Nasıl ki yakın geçmişte Fransızlar, Fransa’da etkinliği ve gücü gün geçtikçe artan Müslümanların önüne engel ortaya koyabilmek adına   İslam’ı Fransızlaştırma adı altında projeler geliştirmeleri hiçbir sonuç vermediyse, benzer şekilde Çin’in Sincan Uygur Özerk Bölgesi’nde de Çin yönetiminin uygulamaya çalıştığı İslam’ı Çinleştirme projesi de er geç sonuçsuz kalacak ve akamete uğrayacaktır.

 

İnsan Hakları İzleme Örgütü'nün 22 Kasım'da yayınladığı raporda da açıkça görüleceği üzere, “Çin hükümetinin son yıllarda "cami birleştirme" kampanyası kapsamında Çin genelindeki camileri sistematik olarak yıktığı, dönüştürdüğü veya kapattığı” ifade edilmektedir.

 

Çin’in Uygurların dini mirasının nişanesi olan tarihi camileri, türbeleri yıkmasının zamanlama açısından Uygur diline ve kültürel kimliğinin ortadan kaldırılmasına yönelik çalışmaların yoğunlaştığı bir dönemde yürütülmesi son derece manidardır.

 

Çin yönetimi, İslam’ı Çinlileştirme kapsamında Sincan Uygur Özerk Bölgesi’nde 2016 yılından bu yana 1540 yılında inşa edilen Kargilik Ulu Camii’nin tamamı, 1200 yılında inşa edilen Kariye İd Kâh Camii’nin tarihi taç kapısı dahil birçok caminin yıkılma işlemini gerçekleştirdi.

 

Çin yönetimi tarafından müebbet hapse mahkûm olan Ünlü Uygur akademisyeni Prof.

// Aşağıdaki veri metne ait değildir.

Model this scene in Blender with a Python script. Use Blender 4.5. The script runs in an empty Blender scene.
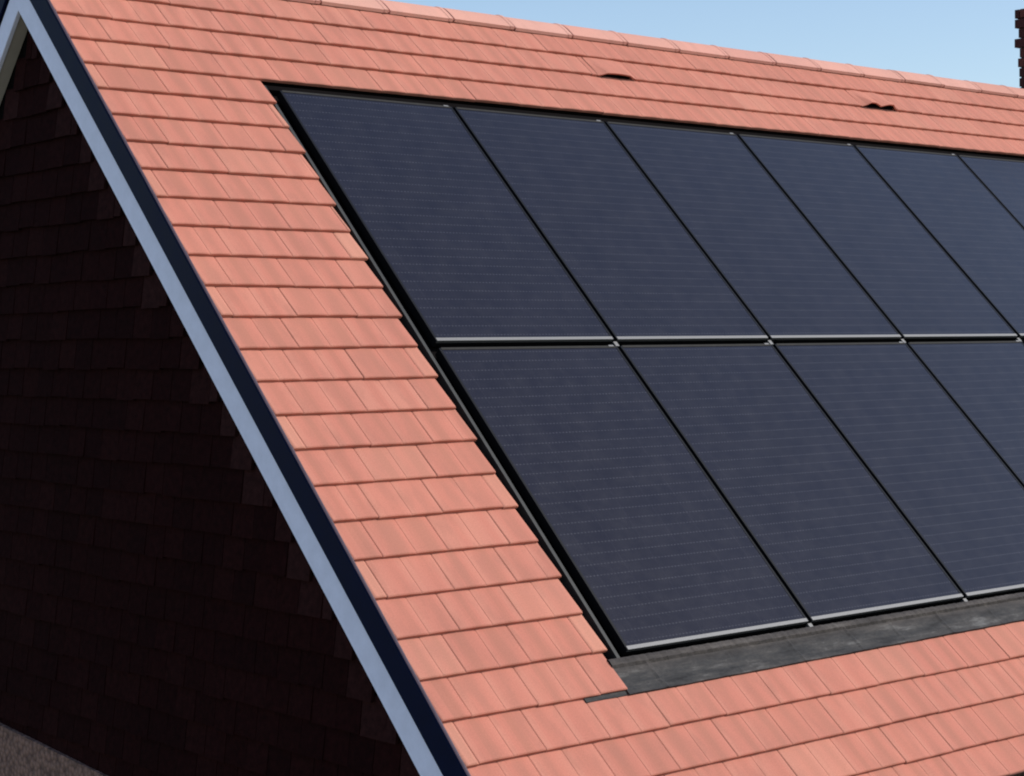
import bpy, math, random
from mathutils import Vector, Matrix
random.seed(7)
C = bpy.data.collections.new('scene'); bpy.context.scene.collection.children.link(C)
TH = math.radians(45.0476); CT, ST = math.cos(TH), math.sin(TH)
GAUGE = .17938; LINE2 = .8915
VERGE = -.978; RIGHT = 10.6; GROUND = -6.3
WP, S0, HP, NCOL = 1.05, .975, 1.6617, 6

def roofp(u, s, n=0.0, side=1):
    "point on the roof: u along the ridge, s down the slope, n outward"
    return (u, -side*(s*CT + n*ST), -s*ST + n*CT)

class MB:
    def __init__(self): self.v=[]; self.f=[]; self.uv=[]; self.col=[]; self.mi=[]
    def quad(self, pts, uvs=None, col=(.5,.5,.5), mi=0):
        b=len(self.v); self.v += [tuple(p) for p in pts]
        self.f.append(tuple(range(b,b+len(pts)))); self.mi.append(mi)
        self.uv.append(uvs or [(p[0],p[2]) for p in pts]); self.col.append(col)
    def box(self, f, a, b, col=(.5,.5,.5), mi=0, skip=()):
        "box between corners a,b in coordinates mapped by f"
        (x0,y0,z0),(x1,y1,z1)=a,b
        P=lambda x,y,z:f(x,y,z)
        faces={'-z':[(x0,y0,z0),(x0,y1,z0),(x1,y1,z0),(x1,y0,z0)],'+z':[(x0,y0,z1),(x1,y0,z1),(x1,y1,z1),(x0,y1,z1)],
               '-y':[(x0,y0,z0),(x1,y0,z0),(x1,y0,z1),(x0,y0,z1)],'+y':[(x0,y1,z0),(x0,y1,z1),(x1,y1,z1),(x1,y1,z0)],
               '-x':[(x0,y0,z0),(x0,y0,z1),(x0,y1,z1),(x0,y1,z0)],'+x':[(x1,y0,z0),(x1,y1,z0),(x1,y1,z1),(x1,y0,z1)]}
        for k,q in faces.items():
            if k in skip: continue
            self.quad([P(*c) for c in q], [(c[0],c[1]) if k in('-z','+z') else ((c[0],c[2]) if k in ('-y','+y') else (c[1],c[2])) for c in q], col, mi)
    def build(self, name, mats, parent=None, smooth=False, fixn=True, merge=False):
        me=bpy.data.meshes.new(name); me.from_pydata(self.v,[],self.f)
        me.uv_layers.new(name='UVMap'); me.color_attributes.new('tint','FLOAT_COLOR','CORNER')
        uvl=me.uv_layers['UVMap']; ca=me.color_attributes['tint']
        i=0
        for fi,p in enumerate(me.polygons):
            p.material_index=self.mi[fi]; p.use_smooth=smooth
            for j in range(p.loop_total):
                uvl.data[i].uv=self.uv[fi][j]; ca.data[i].color=(*self.col[fi],1); i+=1
        import bmesh
        if fixn or merge:
            bm=bmesh.new(); bm.from_mesh(me)
            if merge: bmesh.ops.remove_doubles(bm,verts=bm.verts,dist=1e-5)
            if fixn: bmesh.ops.recalc_face_normals(bm,faces=bm.faces)
            bm.to_mesh(me); bm.free()
        if not isinstance(mats,(list,tuple)): mats=[mats]
        for m in mats: me.materials.append(m)
        o=bpy.data.objects.new(name,me); C.objects.link(o)
        if parent: o.parent=parent
        return o

def bevel(o, w, seg=2):
    m=o.modifiers.new('bevel','BEVEL'); m.width=w; m.segments=seg; m.limit_method='ANGLE'; m.angle_limit=math.radians(40)
    m.harden_normals=False

# ---------------------------------------------------------------- materials
def mat(name, base=(.5,.5,.5), rough=.6, metal=0, spec=.5):
    m=bpy.data.materials.new(name); m.use_nodes=True
    b=m.node_tree.nodes['Principled BSDF']
    b.inputs['Base Color'].default_value=(*base,1); b.inputs['Roughness'].default_value=rough
    b.inputs['Metallic'].default_value=metal; b.inputs['Specular IOR Level'].default_value=spec
    return m,m.node_tree,b
def N(nt,t,**k):
    n=nt.nodes.new(t)
    for a,v in k.items():
        if a.startswith('in_'):
            key=a[3:]; n.inputs[int(key) if key.isdigit() else key.replace('_',' ')].default_value=v
        else: setattr(n,a,v)
    return n
def L(nt,a,b): nt.links.new(a,b)
def math_(nt,op,a,b=None,c=None):
    n=N(nt,'ShaderNodeMath',operation=op)
    for i,x in enumerate((a,b,c)):
        if x is None: continue
        if isinstance(x,(int,float)): n.inputs[i].default_value=x
        else: L(nt,x,n.inputs[i])
    return n.outputs[0]
def uvnoise(nt, scale, sx=1, sy=1, detail=4, rough=.6, coord='UV'):
    tc=N(nt,'ShaderNodeTexCoord'); mp=N(nt,'ShaderNodeMapping'); mp.inputs['Scale'].default_value=(sx,sy,1)
    L(nt,tc.outputs[coord],mp.inputs['Vector'])
    n=N(nt,'ShaderNodeTexNoise'); n.inputs['Scale'].default_value=scale; n.inputs['Detail'].default_value=detail; n.inputs['Roughness'].default_value=rough
    L(nt,mp.outputs[0],n.inputs['Vector']); return n.outputs['Fac']
def ramp(nt, fac, stops):
    r=N(nt,'ShaderNodeValToRGB'); L(nt,fac,r.inputs[0])
    e=r.color_ramp.elements
    while len(e)<len(stops): e.new(.5)
    for x,(p,c) in zip(e,stops): x.position=p; x.color=(*c,1)
    return r.outputs[0]
def mix(nt, fac, a, b, mode='MIX'):
    n=N(nt,'ShaderNodeMix',data_type='RGBA',blend_type=mode)
    for i,x in ((0,fac),(6,a),(7,b)):
        if isinstance(x,(int,float)): n.inputs[i].default_value=x
        elif isinstance(x,tuple): n.inputs[i].default_value=(*x,1)
        else: L(nt,x,n.inputs[i])
    return n.outputs[2]
def bump(nt,b,h,strength=.3,dist=.01):
    n=N(nt,'ShaderNodeBump'); n.inputs['Strength'].default_value=strength; n.inputs['Distance'].default_value=dist
    L(nt,h,n.inputs['Height']); L(nt,n.outputs[0],b.inputs['Normal'])

# terracotta roof tiles: tint attribute (per tile), streaks that run down the slope, fine grain
def tile_material(name, base, streak=.5, pale=1.0):
    m,nt,b=mat(name,base,.85,0,.25)
    at=N(nt,'ShaderNodeAttribute',attribute_name='tint')
    sep=N(nt,'ShaderNodeSeparateColor'); L(nt,at.outputs['Color'],sep.inputs[0])
    st=uvnoise(nt,9,1.8,.5,3,.6)
    fine=uvnoise(nt,260,1,.6,3,.7)
    big=uvnoise(nt,1.1,1,1,3,.6)
    c0=ramp(nt,sep.outputs[0],[(0,tuple(x*y for x,y in zip(base,(.84,.90,.88)))),(.5,base),(1,(base[0]*1.06,base[1]*1.17,base[2]*1.17))])
    brown=(base[0]*.80,base[1]*.88,base[2]*.88)
    c1=mix(nt,math_(nt,'MULTIPLY',math_(nt,'SMOOTH_MIN',math_(nt,'MAXIMUM',math_(nt,'MULTIPLY',math_(nt,'SUBTRACT',st,.46),5.0),0.),1.,.2),streak),c0,brown)
    palec=(base[0]*1.13,base[1]*1.42,base[2]*1.38)
    c2=mix(nt,math_(nt,'MULTIPLY',sep.outputs[1],pale),c1,palec)
    g=ramp(nt,fine,[(.3,(.86,.86,.86)),(.7,(1.1,1.1,1.1))])
    c3=mix(nt,1.,c2,g,'MULTIPLY')
    g2=ramp(nt,big,[(.3,(.93,.93,.95)),(.7,(1.05,1.05,1.04))])
    L(nt,mix(nt,1.,c3,g2,'MULTIPLY'),b.inputs['Base Color'])
    bump(nt,b,fine,.25,.002)
    return m
M={}
M['tile']=tile_material('terracotta_tile',(.462,.166,.115),.65)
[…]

Dr. Rahile Davut ile 2012 yılında yapılan bir röportajda şunları ifade etmişti: “Eğer ki, camiler yıkılıp, türbeler ortadan kaldırılırsa, Uygurluların toprakla bağlantısı kesilir. Artık kişisel, kültürel ve manevi bir geçmişe sahip olamayacak ve birkaç yıl sonra neden burada yaşadığımıza, ya da nereye ait olduğumuza dair hiçbir anımız olmayacaktır” şeklindeki ifadesi gelinen noktadaki gerçeklerin vahametini ortaya koyması bakımından büyük önem taşımaktadır.

 

Sincan Uygur Özerk Bölgesi’nde camilerin üçte ikisinin yıkılması, bir kısmının da ibadete kapatılması veya başka amaçla kullanılması İslam’ı engellemeye yönelik sistematik bir çabadır. Çin’in bu uygulaması insanların inanç ve ibadet özgürlüğünü ortadan kaldırmaya yönelik suç unsuru niteliğindedir.

 

Bu hususta Çin hükümeti nezdinde gerekli girişimlerin bir an önce başlatılması gerekmektedir.